Très spectaculaire fut l’appel de Juristes de droit international concernant le recours à la force contre l’Irak » [69] lancé à l’initiative du Centre et qui devait ultérieurement inspirer la Déclaration de Bruges sur le recours à la force par l’Institut de droit international [70].

On retrouve les mêmes auteurs dans plusieurs travaux traitant des menaces insidieuses contre l’ordre international au nom de concepts variés : l’ingérence humanitaire [71], la lutte contre le terrorisme [72], les guerres préventives [73], la guerre juste [74], l’usage abusif de la légitime défense [75], son extension à des opérations de police contre des « groupes terroristes », la « responsabilité de protéger [76] ; l’autorisation implicite, présumée ou rétroactive du Conseil de sécurité, le « droit d’intervention » de certaines organisations régionales,  etc.

Dans son ouvrage « Le droit contre la guerre » [77] Olivier Corten fait bonne justice de ces déviances et des théories à la mode qui tendent à atténuer la protection des individus en période de conflits armés ou en situation de crise.
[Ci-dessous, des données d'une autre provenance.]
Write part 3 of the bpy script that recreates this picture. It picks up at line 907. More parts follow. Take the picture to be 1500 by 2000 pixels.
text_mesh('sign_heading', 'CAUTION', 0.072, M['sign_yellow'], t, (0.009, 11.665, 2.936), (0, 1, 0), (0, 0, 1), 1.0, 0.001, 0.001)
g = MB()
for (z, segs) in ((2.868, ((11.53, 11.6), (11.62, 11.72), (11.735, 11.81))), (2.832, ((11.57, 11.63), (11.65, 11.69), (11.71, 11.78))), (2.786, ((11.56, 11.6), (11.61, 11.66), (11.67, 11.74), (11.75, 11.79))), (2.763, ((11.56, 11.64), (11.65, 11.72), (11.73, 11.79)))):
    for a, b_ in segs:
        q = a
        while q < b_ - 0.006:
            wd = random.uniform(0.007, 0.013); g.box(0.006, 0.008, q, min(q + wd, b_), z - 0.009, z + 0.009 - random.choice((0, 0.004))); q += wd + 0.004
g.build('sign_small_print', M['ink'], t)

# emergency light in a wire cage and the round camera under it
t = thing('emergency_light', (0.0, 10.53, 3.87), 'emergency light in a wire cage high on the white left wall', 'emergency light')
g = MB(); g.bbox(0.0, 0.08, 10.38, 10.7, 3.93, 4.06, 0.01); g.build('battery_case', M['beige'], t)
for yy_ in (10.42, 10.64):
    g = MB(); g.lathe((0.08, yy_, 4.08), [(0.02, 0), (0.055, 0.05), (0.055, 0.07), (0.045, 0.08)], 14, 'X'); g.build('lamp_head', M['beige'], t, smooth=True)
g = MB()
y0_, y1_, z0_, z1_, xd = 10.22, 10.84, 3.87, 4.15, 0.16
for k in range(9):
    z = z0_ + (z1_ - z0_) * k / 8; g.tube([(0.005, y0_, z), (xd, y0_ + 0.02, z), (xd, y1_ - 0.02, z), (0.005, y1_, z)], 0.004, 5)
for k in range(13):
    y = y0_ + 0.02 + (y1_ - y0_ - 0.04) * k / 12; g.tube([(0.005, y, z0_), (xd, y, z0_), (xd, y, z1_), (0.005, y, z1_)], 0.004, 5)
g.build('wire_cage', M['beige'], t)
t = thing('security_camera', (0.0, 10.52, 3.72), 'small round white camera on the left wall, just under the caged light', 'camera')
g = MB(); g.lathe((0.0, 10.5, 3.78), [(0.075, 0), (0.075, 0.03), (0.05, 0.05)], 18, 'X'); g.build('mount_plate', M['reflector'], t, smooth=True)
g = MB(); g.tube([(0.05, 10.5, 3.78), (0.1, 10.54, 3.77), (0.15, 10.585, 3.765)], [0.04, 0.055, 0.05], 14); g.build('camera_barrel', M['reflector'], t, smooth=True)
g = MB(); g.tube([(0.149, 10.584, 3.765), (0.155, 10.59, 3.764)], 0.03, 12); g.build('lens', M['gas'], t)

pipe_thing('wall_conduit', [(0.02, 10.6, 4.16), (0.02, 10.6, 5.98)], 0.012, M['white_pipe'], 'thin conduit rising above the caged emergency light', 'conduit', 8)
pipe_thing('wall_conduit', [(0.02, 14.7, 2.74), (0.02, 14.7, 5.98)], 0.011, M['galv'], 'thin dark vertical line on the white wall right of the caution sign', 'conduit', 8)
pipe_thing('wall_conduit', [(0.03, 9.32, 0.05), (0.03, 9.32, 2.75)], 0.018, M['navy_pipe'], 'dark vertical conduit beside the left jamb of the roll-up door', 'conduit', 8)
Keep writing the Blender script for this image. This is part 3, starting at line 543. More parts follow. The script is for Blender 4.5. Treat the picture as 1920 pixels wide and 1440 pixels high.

Un thème récurrent de l’activité du Centre (Eric David, Vaios Koutroulis, et d’autres) est la protection des victimes des conflits armés, la diffusion de l’activité des juridictions pénales internationales (notamment le TPIR) et l’amélioration des voies de recours pour les victimes civiles par la compétence universelle [78]. Les causes de l’échec de cette dernière tentative, qui a fait trembler les chancelleries, ont été analysées implacablement par Olivier Corten [79].

La défense des droits des peuples coloniaux à l’autodétermination reste une constante pour le Centre : au Sahara occidental [80] et en Palestine [81]. L’investissement d’Eric David et François Dubuisson dans les travaux du Tribunal Russel pour la Palestine ont été notables. Mentionnons encore la défense de l’Etat souverain, bête noire de la mondialisation, et pourtant dernier rempart face aux ravages qu’inflige aux citoyens le triomphe de l’économie néo libérale [82].